Saturday, April 9, 2016

More Unrequited Tinder Love!

After mindlessly swiping right, until of course you hit the dreaded 12 hour timeout, you’ve finally matched with the lucky profile who’s destined to become your future spouse. You send a message and bam, no response. You’ve been rejected proving love is dead and meaningless. Before you start looking for the best broken hearts tumblr page, you check the blinking light on your phone to see you’ve procured another match! You send another message and, after an obnoxiously lengthy dramatic pause, no response. Nothing causes more momentary anguish than unrequited Tinder love. Since I am known in many circles as a “Tinder God” (for the record these circles consist solely of me), I will share my “hilarious” failures on that app everyone still pretends not to be on. Enjoy the second segment of unrequited Tinder love.

Tinder 1

Message: Who is she? Is she some sort of aquatic creature guessing from that emoji?

Analysis: I didn’t use my old standby of two question marks thus she couldn’t see the urgency in my questions. I shall never make that mistake again.



Tinder 2

Message: Tourista!! Whats your favorite part of nyc?

Analysis: Somethings are never meant to be shared on Tinder. She was right to not respond.



Tinder 3

Message 1: Hi! Nice rooster mug. I see you enjoy the signs of the Chinese zodiac as well
One Day Later: Ahh I guess your more of an astrology person then.

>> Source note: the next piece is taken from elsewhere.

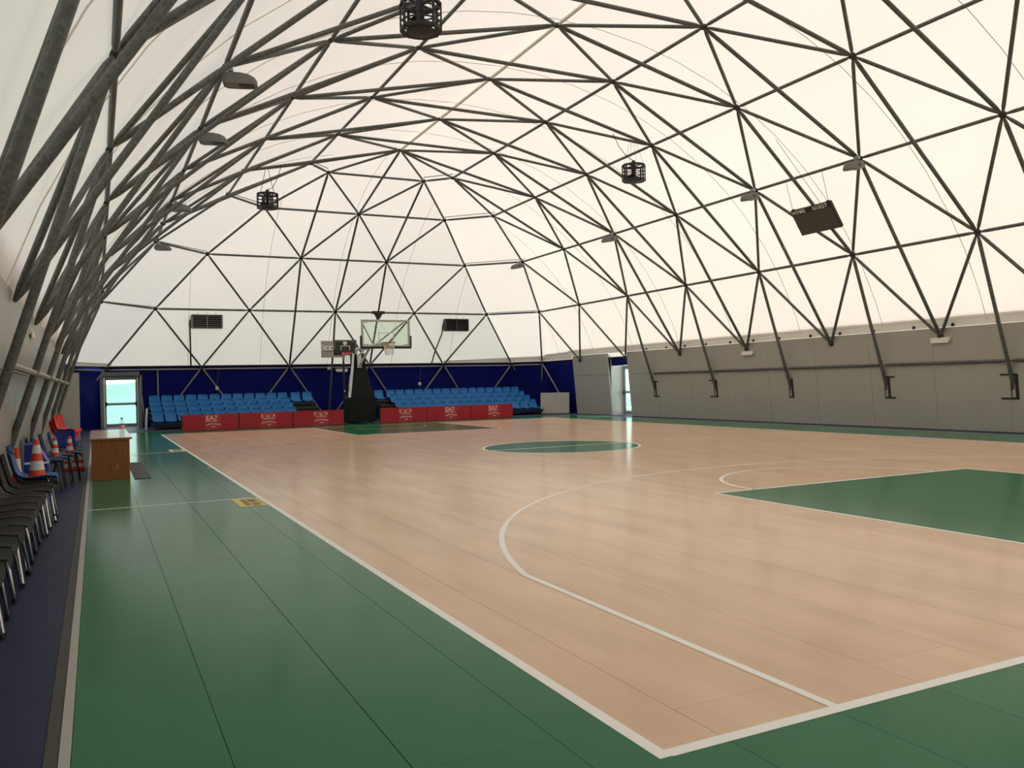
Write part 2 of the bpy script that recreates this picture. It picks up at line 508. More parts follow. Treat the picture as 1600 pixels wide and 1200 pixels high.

Analysis: Or maybe sometimes a rooster is just a rooster. Take that Freud!



Tinder 4

Message 1: How is Ted Cruz beautiful?? Riddle me that Batman!
One Month Later: The riddler wins again!

Analysis: There is only one person who can tangle with the Riddler and win that is Batman. Since she didn’t respond I can only assume she isn’t Batman and understood she could never match wits with the Riddler. Good call on her end.



Tinder 5

Message: Can I be the George Michael to your Maeby?
One Day Later: Or perhaps the STEVE HOLT to your Maeby?

Analysis:





Tinder 6

Message: Netflix account? I’m sold. Also fuck saying hey. How bout: hello.

Analysis: Or how about neither! I’ll stick to illegally downloading things by writing watch x free online like a normal person!



Tinder 7

Message: A new ceo?? Are you now a part of the 1%? Whats it like form on yonder??

Analysis: Apparently the view is great!



I guess Bob Dylan was right when he sang there’s no success like failure and failure’s not success at all!